- [THE PROBLEM]: Exactly as written, retype the listing below, omitting the pictures.

--- START DATA LINES ---

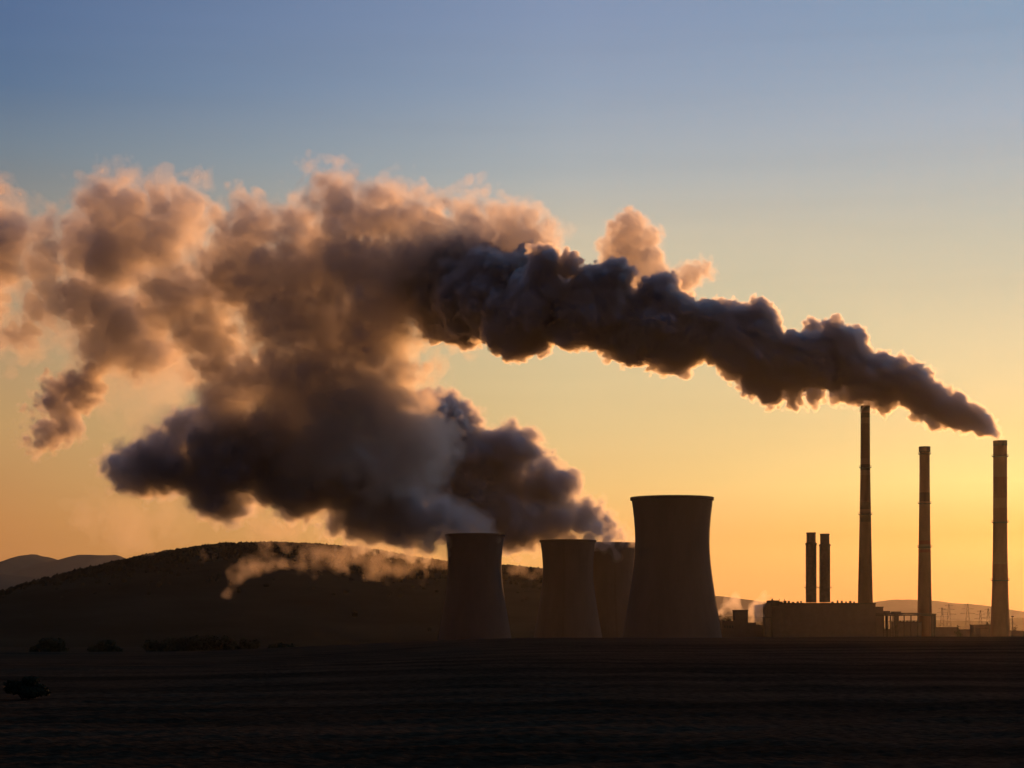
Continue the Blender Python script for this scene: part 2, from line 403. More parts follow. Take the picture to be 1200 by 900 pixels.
# ------------------------------------------------------------------ chimneys
def band_mat(name, base, bands, z_top, rough=.85):
    """bands: list of (z_from_base, colour) painted rings from that height upwards"""
    m = mat(name, base, rough, var=0.2, scale=0.15, stretch=(1, 1, .3)); t = m.node_tree; p = t.nodes['Principled BSDF']
    co = t.nodes.new('ShaderNodeTexCoord'); s = t.nodes.new('ShaderNodeSeparateXYZ'); t.links.new(co.outputs['Object'], s.inputs[0])
    d = t.nodes.new('ShaderNodeMath'); d.operation = 'DIVIDE'; t.links.new(s.outputs[2], d.inputs[0]); d.inputs[1].default_value = z_top
    r = t.nodes.new('ShaderNodeValToRGB'); r.color_ramp.interpolation = 'CONSTANT'; e = r.color_ramp.elements
    stops = [(0, base)]+[(z/z_top, c) for z, c in bands]
    while len(e) < len(stops): e.new(.5)
    for i, (a, c) in enumerate(stops): e[i].position = min(a, 1); e[i].color = (*[v*2.2 for v in c], 1)
    t.links.new(d.outputs[0], r.inputs[0])
    old = p.inputs['Base Color'].links[0].from_socket
    mx = t.nodes.new('ShaderNodeMix'); mx.data_type = 'RGBA'; mx.inputs[0].default_value = 0.5
    gain = t.nodes.new('ShaderNodeMix'); gain.data_type = 'RGBA'; gain.blend_type = 'MULTIPLY'; gain.inputs[0].default_value = 1
    t.links.new(old, gain.inputs[6]); t.links.new(r.outputs[0], gain.inputs[7])
    t.links.new(gain.outputs[2], p.inputs['Base Color'])
    return m
def chimney(cx, D, prof_px, gal, m, label, lip=0.5):
    base = FLOOR_Z; t = empty('chimney', (wx(cx, D), D, base)); tag(t, label, 'chimney', 'tall chimneys of the power station')
    k = D/F; prof = sorted([(w_*k, wz(r, D)-base) for r, w_ in prof_px], key=lambda q: q[1])
    zz = np.linspace(0, prof[-1][1], 60); rr = np.interp(zz, [p[1] for p in prof], [p[0] for p in prof])
    rr = np.convolve(np.pad(rr, 3, 'edge'), np.ones(7)/7, 'valid')
    pr = [(float(a), float(b)) for a, b in zip(rr, zz)]
    top = pr[-1]
    MB().rev(pr+[(top[0]-0.7, top[1]), (top[0]-0.7, top[1]-12)], 40).build('shaft', m, t, smooth=True)
    MB().rev([(top[0]+0.02, top[1]-3.4), (top[0]+lip, top[1]-3.2), (top[0]+lip, top[1]+.35), (top[0]-.75, top[1]+.35), (top[0]-.75, top[1]+.05), (top[0]+.02, top[1]+0.05)], 40, close=True).build('rim', M['rim'], t)
    for row in gal:
        z = wz(row, D)-base; r = float(np.interp(z, zz, rr)); g = MB()
        g.rev([(r+.03, z-.5), (r+1.0, z-.1), (r+1.0, z+.1), (r+.03, z+.1)], 40, close=True)
        for i in range(20):
            a = 2*math.pi*i/20; g.bar(((r+.95)*math.cos(a), (r+.95)*math.sin(a), z), ((r+.95)*math.cos(a), (r+.95)*math.sin(a), z+1.2), .05, 4)
        g.rev([(r+.9, z+1.15), (r+1.0, z+1.15), (r+1.0, z+1.25), (r+.9, z+1.25)], 40, close=True)
        g.build('gallery', M['steel'], t)
    lm = MB(); a = RD(-60); ca, sa = math.cos(a), math.sin(a); sv = Vector((-sa, ca, 0))
    for o in (-.3, .3):
        for (r1, z1), (r2, z2) in zip(pr[:-1:4], pr[4::4]):
            lm.bar(Vector(((r1+.35)*ca, (r1+.35)*sa, z1))+sv*o, Vector(((r2+.35)*ca, (r2+.35)*sa, z2))+sv*o, .06, 4)
    lm.build('ladder', M['steel'], t)
    return t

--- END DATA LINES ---

- [ANSWER TO THE TASK]:
Continue the Blender Python script for this scene: part 2, from line 403. More parts follow. Take the picture to be 1200 by 900 pixels.
# ------------------------------------------------------------------ chimneys
def band_mat(name, base, bands, z_top, rough=.85):
    """bands: list of (z_from_base, colour) painted rings from that height upwards"""
    m = mat(name, base, rough, var=0.2, scale=0.15, stretch=(1, 1, .3)); t = m.node_tree; p = t.nodes['Principled BSDF']
    co = t.nodes.new('ShaderNodeTexCoord'); s = t.nodes.new('ShaderNodeSeparateXYZ'); t.links.new(co.outputs['Object'], s.inputs[0])
    d = t.nodes.new('ShaderNodeMath'); d.operation = 'DIVIDE'; t.links.new(s.outputs[2], d.inputs[0]); d.inputs[1].default_value = z_top
    r = t.nodes.new('ShaderNodeValToRGB'); r.color_ramp.interpolation = 'CONSTANT'; e = r.color_ramp.elements
    stops = [(0, base)]+[(z/z_top, c) for z, c in bands]
    while len(e) < len(stops): e.new(.5)
    for i, (a, c) in enumerate(stops): e[i].position = min(a, 1); e[i].color = (*[v*2.2 for v in c], 1)
    t.links.new(d.outputs[0], r.inputs[0])
    old = p.inputs['Base Color'].links[0].from_socket
    mx = t.nodes.new('ShaderNodeMix'); mx.data_type = 'RGBA'; mx.inputs[0].default_value = 0.5
    gain = t.nodes.new('ShaderNodeMix'); gain.data_type = 'RGBA'; gain.blend_type = 'MULTIPLY'; gain.inputs[0].default_value = 1
    t.links.new(old, gain.inputs[6]); t.links.new(r.outputs[0], gain.inputs[7])
    t.links.new(gain.outputs[2], p.inputs['Base Color'])
    return m
def chimney(cx, D, prof_px, gal, m, label, lip=0.5):
    base = FLOOR_Z; t = empty('chimney', (wx(cx, D), D, base)); tag(t, label, 'chimney', 'tall chimneys of the power station')
    k = D/F; prof = sorted([(w_*k, wz(r, D)-base) for r, w_ in prof_px], key=lambda q: q[1])
    zz = np.linspace(0, prof[-1][1], 60); rr = np.interp(zz, [p[1] for p in prof], [p[0] for p in prof])
    rr = np.convolve(np.pad(rr, 3, 'edge'), np.ones(7)/7, 'valid')
    pr = [(float(a), float(b)) for a, b in zip(rr, zz)]
    top = pr[-1]
    MB().rev(pr+[(top[0]-0.7, top[1]), (top[0]-0.7, top[1]-12)], 40).build('shaft', m, t, smooth=True)
    MB().rev([(top[0]+0.02, top[1]-3.4), (top[0]+lip, top[1]-3.2), (top[0]+lip, top[1]+.35), (top[0]-.75, top[1]+.35), (top[0]-.75, top[1]+.05), (top[0]+.02, top[1]+0.05)], 40, close=True).build('rim', M['rim'], t)
    for row in gal:
        z = wz(row, D)-base; r = float(np.interp(z, zz, rr)); g = MB()
        g.rev([(r+.03, z-.5), (r+1.0, z-.1), (r+1.0, z+.1), (r+.03, z+.1)], 40, close=True)
        for i in range(20):
            a = 2*math.pi*i/20; g.bar(((r+.95)*math.cos(a), (r+.95)*math.sin(a), z), ((r+.95)*math.cos(a), (r+.95)*math.sin(a), z+1.2), .05, 4)
        g.rev([(r+.9, z+1.15), (r+1.0, z+1.15), (r+1.0, z+1.25), (r+.9, z+1.25)], 40, close=True)
        g.build('gallery', M['steel'], t)
    lm = MB(); a = RD(-60); ca, sa = math.cos(a), math.sin(a); sv = Vector((-sa, ca, 0))
    for o in (-.3, .3):
        for (r1, z1), (r2, z2) in zip(pr[:-1:4], pr[4::4]):
            lm.bar(Vector(((r1+.35)*ca, (r1+.35)*sa, z1))+sv*o, Vector(((r2+.35)*ca, (r2+.35)*sa, z2))+sv*o, .06, 4)
    lm.build('ladder', M['steel'], t)
    return t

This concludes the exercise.